Identitas Buku:
Judul Buku : Tiada Jalan Bertabur Bunga (Memoar Pulau Buru Dalam Sketsa)
Penulis : Gregorius Soeharsojo Goenito
Halaman : 248 Hlm
Genre : Sejarah atau Memoriam
Penerbit : INSISTPress
Tahun terbit : Cetakan kedua, 2017
ISBN : 978-602-0854-11-4
Prolog:
Gregorius Soeharsojo Goenito atau yang disapa Greg adalah seorag seniman kelahiran Surabaya, Jawa Timur. Ia belajar kesenian di Perguruan Taman Siswa, Madiun. Greg berlatih melukis, bermusik, bermain drama dan teater bersama Lembaga Kebudayaan Rakyat (Lekra) pada paruh pertama 1960 an.
Lekra adalah organisasi kebudayaan sayap kiri di Indonesia dan mendorong seniman dan penulis untuk mengikuti doktrin realisme sosialis. Akibat adanya keterkaitan Greg dengan organisasi ini mengantarkannya dari penjara ke penjara hingga akhirnya ia diasingkan di Pulau Buru di rezim Orde Baru.
Sepuluh tahun ia menjalani pengasingan sebagai tahanan politik (tapol) di Buru (1969-1979). Di bawah komando Badan Pelaksanaan Resetlement dan Rehabilitasi Pulau Buru (Bapperu), Greg bersama para tapol lain harus menghadapi siksaan, mengalami kerja paksa, juga memendam rasa rindu kepada keluarga. Tetapi, Gref mencoba sabar dan percaya bahwa manusia punya ketegaran masing-masing untuk tetap bertahan.
Kekurangan:
Pada buku ini, kurang mendeskripsikan tentang pihak yang memerintah mereka. Tulisan lebih di dominasi keseharian Greg beserta tahpol lainnya.
Kelebihan :
Ditengah situasi sulit, Greg mengekspresikan memori ini dari sudut pandang yang berbeda. Perenungannya sebagai tapol dalam tulisan sketsa ini tidak dengan kemarahan tetapi mengantarkan pembaca untuk tertawa. Seperti yang ia katakan dalam buku ini “Aku tak ingin mengenang Pulau Buru sebagai kenangan pahit, nyatanya setiap jalan menuju cita-cita tak selalu indah”.
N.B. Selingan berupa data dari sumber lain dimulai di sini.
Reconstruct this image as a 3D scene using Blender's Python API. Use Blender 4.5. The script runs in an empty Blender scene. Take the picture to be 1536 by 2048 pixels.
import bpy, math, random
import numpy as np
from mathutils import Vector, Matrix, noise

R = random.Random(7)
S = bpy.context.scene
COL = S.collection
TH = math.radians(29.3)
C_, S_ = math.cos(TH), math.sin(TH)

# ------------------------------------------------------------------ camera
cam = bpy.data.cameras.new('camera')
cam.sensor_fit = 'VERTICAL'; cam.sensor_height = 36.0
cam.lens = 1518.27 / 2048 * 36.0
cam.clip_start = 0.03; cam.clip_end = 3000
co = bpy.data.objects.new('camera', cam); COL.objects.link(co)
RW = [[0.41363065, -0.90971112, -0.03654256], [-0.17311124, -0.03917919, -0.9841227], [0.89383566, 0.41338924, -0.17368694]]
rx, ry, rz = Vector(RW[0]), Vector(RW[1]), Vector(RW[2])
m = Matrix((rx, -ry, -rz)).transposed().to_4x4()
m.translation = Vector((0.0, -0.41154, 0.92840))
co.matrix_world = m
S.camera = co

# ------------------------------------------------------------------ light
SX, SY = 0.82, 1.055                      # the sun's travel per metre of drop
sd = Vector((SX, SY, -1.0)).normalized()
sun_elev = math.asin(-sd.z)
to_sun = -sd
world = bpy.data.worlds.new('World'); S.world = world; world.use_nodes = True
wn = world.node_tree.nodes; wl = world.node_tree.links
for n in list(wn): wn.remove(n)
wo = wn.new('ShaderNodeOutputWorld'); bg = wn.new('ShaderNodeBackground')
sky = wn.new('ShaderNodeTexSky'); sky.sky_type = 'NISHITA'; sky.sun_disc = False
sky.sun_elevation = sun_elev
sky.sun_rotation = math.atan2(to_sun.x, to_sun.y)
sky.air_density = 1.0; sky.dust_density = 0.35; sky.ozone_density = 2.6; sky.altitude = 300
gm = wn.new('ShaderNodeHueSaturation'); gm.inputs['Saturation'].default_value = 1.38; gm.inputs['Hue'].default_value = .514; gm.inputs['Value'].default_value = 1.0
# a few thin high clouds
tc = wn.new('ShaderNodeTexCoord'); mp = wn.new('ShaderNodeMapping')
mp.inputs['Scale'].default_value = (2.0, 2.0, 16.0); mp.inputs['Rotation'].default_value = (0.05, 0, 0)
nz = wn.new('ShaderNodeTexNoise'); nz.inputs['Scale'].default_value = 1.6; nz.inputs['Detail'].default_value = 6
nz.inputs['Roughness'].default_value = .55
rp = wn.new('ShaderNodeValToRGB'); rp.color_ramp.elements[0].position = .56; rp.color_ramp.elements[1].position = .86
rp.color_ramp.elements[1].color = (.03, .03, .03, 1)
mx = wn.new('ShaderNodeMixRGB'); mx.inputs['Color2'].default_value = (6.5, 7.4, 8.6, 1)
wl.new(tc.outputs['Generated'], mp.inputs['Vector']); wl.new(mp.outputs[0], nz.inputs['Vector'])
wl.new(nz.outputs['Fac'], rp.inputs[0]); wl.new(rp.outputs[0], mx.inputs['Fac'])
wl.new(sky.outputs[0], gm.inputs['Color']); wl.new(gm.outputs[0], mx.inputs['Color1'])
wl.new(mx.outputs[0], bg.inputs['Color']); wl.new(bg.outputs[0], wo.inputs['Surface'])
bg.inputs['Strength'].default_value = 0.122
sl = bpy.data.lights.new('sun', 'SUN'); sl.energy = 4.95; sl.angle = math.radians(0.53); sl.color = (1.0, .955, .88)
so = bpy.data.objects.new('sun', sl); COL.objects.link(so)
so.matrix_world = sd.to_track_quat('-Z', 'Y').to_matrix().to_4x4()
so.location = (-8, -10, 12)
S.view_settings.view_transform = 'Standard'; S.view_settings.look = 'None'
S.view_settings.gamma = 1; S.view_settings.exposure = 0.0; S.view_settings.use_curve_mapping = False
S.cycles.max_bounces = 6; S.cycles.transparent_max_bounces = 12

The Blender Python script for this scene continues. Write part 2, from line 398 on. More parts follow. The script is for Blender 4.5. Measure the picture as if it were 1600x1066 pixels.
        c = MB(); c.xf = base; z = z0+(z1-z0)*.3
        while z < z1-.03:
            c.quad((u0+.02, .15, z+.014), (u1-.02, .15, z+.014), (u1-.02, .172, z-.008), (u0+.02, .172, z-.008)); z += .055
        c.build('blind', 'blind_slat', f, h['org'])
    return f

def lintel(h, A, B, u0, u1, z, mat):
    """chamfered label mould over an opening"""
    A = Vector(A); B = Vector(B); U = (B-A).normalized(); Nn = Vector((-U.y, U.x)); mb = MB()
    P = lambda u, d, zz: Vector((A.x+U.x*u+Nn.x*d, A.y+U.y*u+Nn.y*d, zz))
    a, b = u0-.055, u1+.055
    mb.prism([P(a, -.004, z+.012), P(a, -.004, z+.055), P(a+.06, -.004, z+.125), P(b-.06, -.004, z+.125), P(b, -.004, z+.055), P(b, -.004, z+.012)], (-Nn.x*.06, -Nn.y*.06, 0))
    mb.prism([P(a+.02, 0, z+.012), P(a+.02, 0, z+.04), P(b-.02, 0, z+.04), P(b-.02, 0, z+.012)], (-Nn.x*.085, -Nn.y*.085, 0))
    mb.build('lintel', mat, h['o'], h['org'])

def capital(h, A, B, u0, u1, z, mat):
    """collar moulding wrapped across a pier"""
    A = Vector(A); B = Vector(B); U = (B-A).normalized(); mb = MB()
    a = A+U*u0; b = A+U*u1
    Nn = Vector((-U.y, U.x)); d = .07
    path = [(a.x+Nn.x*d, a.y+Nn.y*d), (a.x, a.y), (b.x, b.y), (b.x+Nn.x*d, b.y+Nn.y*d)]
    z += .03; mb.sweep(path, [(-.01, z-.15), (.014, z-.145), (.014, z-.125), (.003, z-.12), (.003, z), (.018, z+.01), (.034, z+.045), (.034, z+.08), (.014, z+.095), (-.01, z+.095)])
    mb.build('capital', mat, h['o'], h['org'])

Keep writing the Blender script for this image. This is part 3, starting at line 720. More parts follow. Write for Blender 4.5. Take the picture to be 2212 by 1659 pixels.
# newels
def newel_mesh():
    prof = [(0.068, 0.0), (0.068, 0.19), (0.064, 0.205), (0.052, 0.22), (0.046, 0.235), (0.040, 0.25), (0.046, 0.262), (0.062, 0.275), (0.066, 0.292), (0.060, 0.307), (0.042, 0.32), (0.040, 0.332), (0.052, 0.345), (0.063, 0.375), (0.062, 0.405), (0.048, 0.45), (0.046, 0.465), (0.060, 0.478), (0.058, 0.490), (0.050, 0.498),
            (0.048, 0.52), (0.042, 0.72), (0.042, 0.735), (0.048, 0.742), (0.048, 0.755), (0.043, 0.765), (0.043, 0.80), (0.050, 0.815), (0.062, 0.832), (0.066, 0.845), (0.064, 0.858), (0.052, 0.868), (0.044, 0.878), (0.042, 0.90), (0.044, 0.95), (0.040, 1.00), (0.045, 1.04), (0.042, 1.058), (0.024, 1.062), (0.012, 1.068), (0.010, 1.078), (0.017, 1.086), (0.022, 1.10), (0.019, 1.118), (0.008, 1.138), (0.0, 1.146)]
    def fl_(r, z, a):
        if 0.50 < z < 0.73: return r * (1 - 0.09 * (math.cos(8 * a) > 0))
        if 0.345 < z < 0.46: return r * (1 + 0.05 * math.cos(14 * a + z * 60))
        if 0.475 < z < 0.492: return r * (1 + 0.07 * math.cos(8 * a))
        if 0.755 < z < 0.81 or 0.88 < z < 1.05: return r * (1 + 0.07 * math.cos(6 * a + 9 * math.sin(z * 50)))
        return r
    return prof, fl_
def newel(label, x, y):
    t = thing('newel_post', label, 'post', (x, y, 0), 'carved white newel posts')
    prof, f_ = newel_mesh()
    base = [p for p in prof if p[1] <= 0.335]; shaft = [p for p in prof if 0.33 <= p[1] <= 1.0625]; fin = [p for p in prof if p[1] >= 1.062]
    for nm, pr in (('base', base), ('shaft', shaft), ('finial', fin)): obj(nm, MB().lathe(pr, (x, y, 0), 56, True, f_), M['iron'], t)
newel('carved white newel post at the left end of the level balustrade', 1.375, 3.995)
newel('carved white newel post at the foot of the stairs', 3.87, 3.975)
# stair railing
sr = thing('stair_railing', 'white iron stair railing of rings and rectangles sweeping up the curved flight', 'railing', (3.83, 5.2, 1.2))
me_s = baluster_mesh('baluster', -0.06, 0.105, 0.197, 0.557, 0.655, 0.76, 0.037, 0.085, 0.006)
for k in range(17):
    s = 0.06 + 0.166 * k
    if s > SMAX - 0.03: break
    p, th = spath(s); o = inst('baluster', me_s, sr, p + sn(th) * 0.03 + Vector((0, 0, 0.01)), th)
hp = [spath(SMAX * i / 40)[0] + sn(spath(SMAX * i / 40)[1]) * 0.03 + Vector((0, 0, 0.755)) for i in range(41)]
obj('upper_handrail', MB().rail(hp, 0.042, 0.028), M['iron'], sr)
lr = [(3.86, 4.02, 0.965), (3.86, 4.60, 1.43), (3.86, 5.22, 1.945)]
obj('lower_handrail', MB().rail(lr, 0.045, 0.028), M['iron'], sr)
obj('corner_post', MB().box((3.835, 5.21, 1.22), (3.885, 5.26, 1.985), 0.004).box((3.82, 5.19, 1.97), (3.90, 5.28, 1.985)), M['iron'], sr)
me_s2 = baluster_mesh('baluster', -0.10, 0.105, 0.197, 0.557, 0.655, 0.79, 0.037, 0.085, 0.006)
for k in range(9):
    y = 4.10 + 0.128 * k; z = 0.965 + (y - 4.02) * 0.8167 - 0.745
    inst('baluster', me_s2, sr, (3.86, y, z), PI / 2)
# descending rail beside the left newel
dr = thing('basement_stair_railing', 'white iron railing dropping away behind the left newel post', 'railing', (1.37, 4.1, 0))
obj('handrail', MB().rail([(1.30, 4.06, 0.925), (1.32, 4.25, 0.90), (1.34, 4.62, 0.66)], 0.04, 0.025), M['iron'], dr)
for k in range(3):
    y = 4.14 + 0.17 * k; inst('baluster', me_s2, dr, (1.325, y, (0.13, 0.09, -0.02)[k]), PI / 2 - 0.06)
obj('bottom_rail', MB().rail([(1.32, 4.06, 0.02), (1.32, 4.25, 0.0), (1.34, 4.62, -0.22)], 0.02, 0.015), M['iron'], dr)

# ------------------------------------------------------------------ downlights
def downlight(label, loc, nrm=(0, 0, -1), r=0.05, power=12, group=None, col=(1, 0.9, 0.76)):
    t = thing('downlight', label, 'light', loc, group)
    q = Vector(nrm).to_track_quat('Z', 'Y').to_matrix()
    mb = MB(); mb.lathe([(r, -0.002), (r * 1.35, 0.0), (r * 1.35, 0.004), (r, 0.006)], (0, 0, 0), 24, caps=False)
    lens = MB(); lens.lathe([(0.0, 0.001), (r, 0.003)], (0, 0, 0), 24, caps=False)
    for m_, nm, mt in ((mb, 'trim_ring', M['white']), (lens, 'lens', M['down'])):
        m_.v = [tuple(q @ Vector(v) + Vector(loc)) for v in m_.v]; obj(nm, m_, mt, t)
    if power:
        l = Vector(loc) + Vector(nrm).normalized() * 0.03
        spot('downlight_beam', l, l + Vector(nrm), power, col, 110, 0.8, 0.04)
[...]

Buku ini selain berkisah melalui tulisan, ia menunjukkan keahlian lainnya yaitu menambahkan sketsa dan puisi sebagai penjelas dari tulisannya. Selain itu, buku ini melengkapi catatan yang telah ditorehkan oleh Pramoedya Ananta Toer tentang apa yang terjadi di Pulau Buru. Pram yang juga saat itu berada di Pulau Buru bersama Greg, menjadi pemanis buku ini dan membuat pembaca lebih tahu tentang tokoh Sastrawan Indonesia itu.
Pembaca mendapatkan ilham setelah membaca buku ini, bahwa apakah kita mau menundukkan kepala dan mengakui ada yang salah dari masa lalu kita kemudian merefleksikannya. Buku ini pula menyampaikan pesan yang tersirat bagi pembaca yaitu mendorong bangkitnya keberanian bawah sadar untuk memahami penindasan dan penderitaan.